- _Information shown_
^^^^^^^^^^^^^^^^

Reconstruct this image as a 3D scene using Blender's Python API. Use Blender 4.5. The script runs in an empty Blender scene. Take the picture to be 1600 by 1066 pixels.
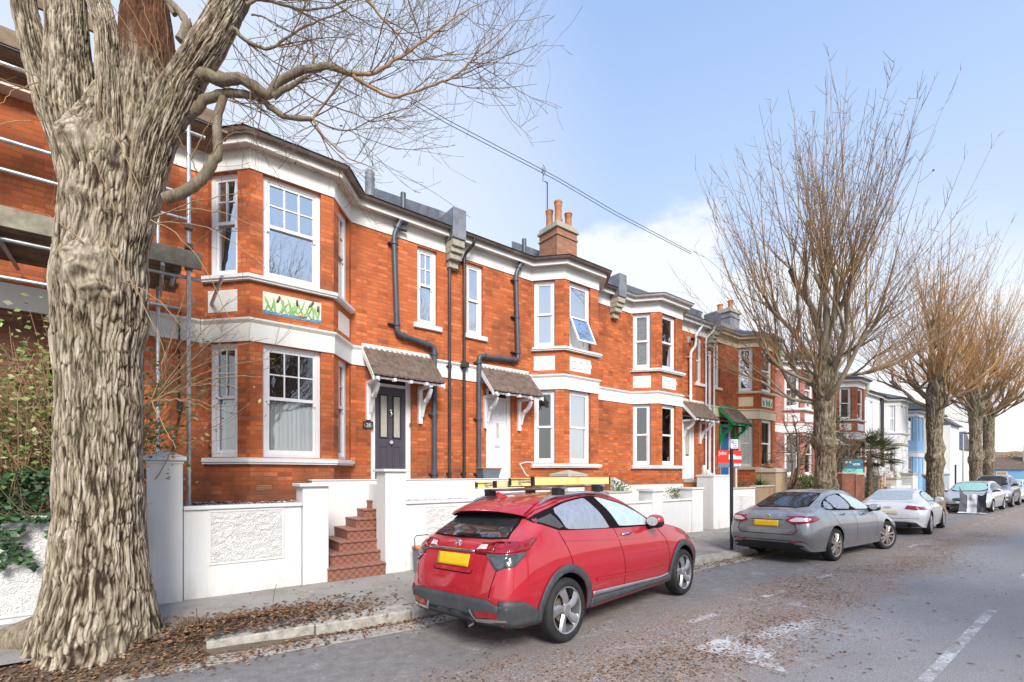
import bpy, bmesh, math, random
import numpy as np
from mathutils import Vector, Matrix, noise
from mathutils.bvhtree import BVHTree
from mathutils.geometry import delaunay_2d_cdt

R = math.radians
rnd = random.Random(7)
scene = bpy.context.scene
COL = scene.collection

# ------------------------------------------------------------------ survey frame
# +X runs along the street, +Y towards the terrace, Z up; the camera stands on the crown of the road.
FOC, EYE, HOR, VPX = 740.0, 1.68, 741.0, 1753.0
TH = math.atan((VPX - 800) / FOC); SN, CS = math.sin(TH), math.cos(TH)
def PY(x, y, Y):            # survey sighting -> point on the vertical plane at distance Y from the road axis
    u = (x - 800) / FOC; D = Y / (SN - u * CS)
    return Vector((D * (CS + u * SN), Y, EYE - (y - HOR) / FOC * D))
def PD(x, y, D):            # survey sighting -> point at range D
    u = (x - 800) / FOC
    return Vector((D * (CS + u * SN), D * (SN - u * CS), EYE - (y - HOR) / FOC * D))
def XY(x, Y): return PY(x, 0, Y).x
def road_z(Y):
    a = max(0.0, Y - 0.9)
    return -0.035 * a if Y < 6.2 else -0.035 * 5.3

# ------------------------------------------------------------------ node helpers
def new_mat(name):
    m = bpy.data.materials.new(name); m.use_nodes = True
    nt = m.node_tree
    return m, nt, nt.nodes['Principled BSDF']
def setin(nt, node, key, val):
    s = node.inputs[key]
    if isinstance(val, bpy.types.NodeSocket): nt.links.new(val, s)
    elif isinstance(val, (tuple, list)) and s.type == 'RGBA' and len(val) == 3: s.default_value = (*val, 1)
    else: s.default_value = val
def N(nt, typ, ins=None, **props):
    n = nt.nodes.new(typ)
    for k, v in props.items(): setattr(n, k, v)
    for k, v in (ins or {}).items(): setin(nt, n, k, v)
    return n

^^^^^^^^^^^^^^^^

- _Exercise directions_
Leave out the pictures, then repeat the listing above exactly from its first line to the line with "return -0.035 *", inclusive.

- _Exercise solution_
Reconstruct this image as a 3D scene using Blender's Python API. Use Blender 4.5. The script runs in an empty Blender scene. Take the picture to be 1600 by 1066 pixels.
import bpy, bmesh, math, random
import numpy as np
from mathutils import Vector, Matrix, noise
from mathutils.bvhtree import BVHTree
from mathutils.geometry import delaunay_2d_cdt

R = math.radians
rnd = random.Random(7)
scene = bpy.context.scene
COL = scene.collection

# ------------------------------------------------------------------ survey frame
# +X runs along the street, +Y towards the terrace, Z up; the camera stands on the crown of the road.
FOC, EYE, HOR, VPX = 740.0, 1.68, 741.0, 1753.0
TH = math.atan((VPX - 800) / FOC); SN, CS = math.sin(TH), math.cos(TH)
def PY(x, y, Y):            # survey sighting -> point on the vertical plane at distance Y from the road axis
    u = (x - 800) / FOC; D = Y / (SN - u * CS)
    return Vector((D * (CS + u * SN), Y, EYE - (y - HOR) / FOC * D))
def PD(x, y, D):            # survey sighting -> point at range D
    u = (x - 800) / FOC
    return Vector((D * (CS + u * SN), D * (SN - u * CS), EYE - (y - HOR) / FOC * D))
def XY(x, Y): return PY(x, 0, Y).x
def road_z(Y):
    a = max(0.0, Y - 0.9)
    return -0.035 * a if Y < 6.2 else -0.035 * 5.3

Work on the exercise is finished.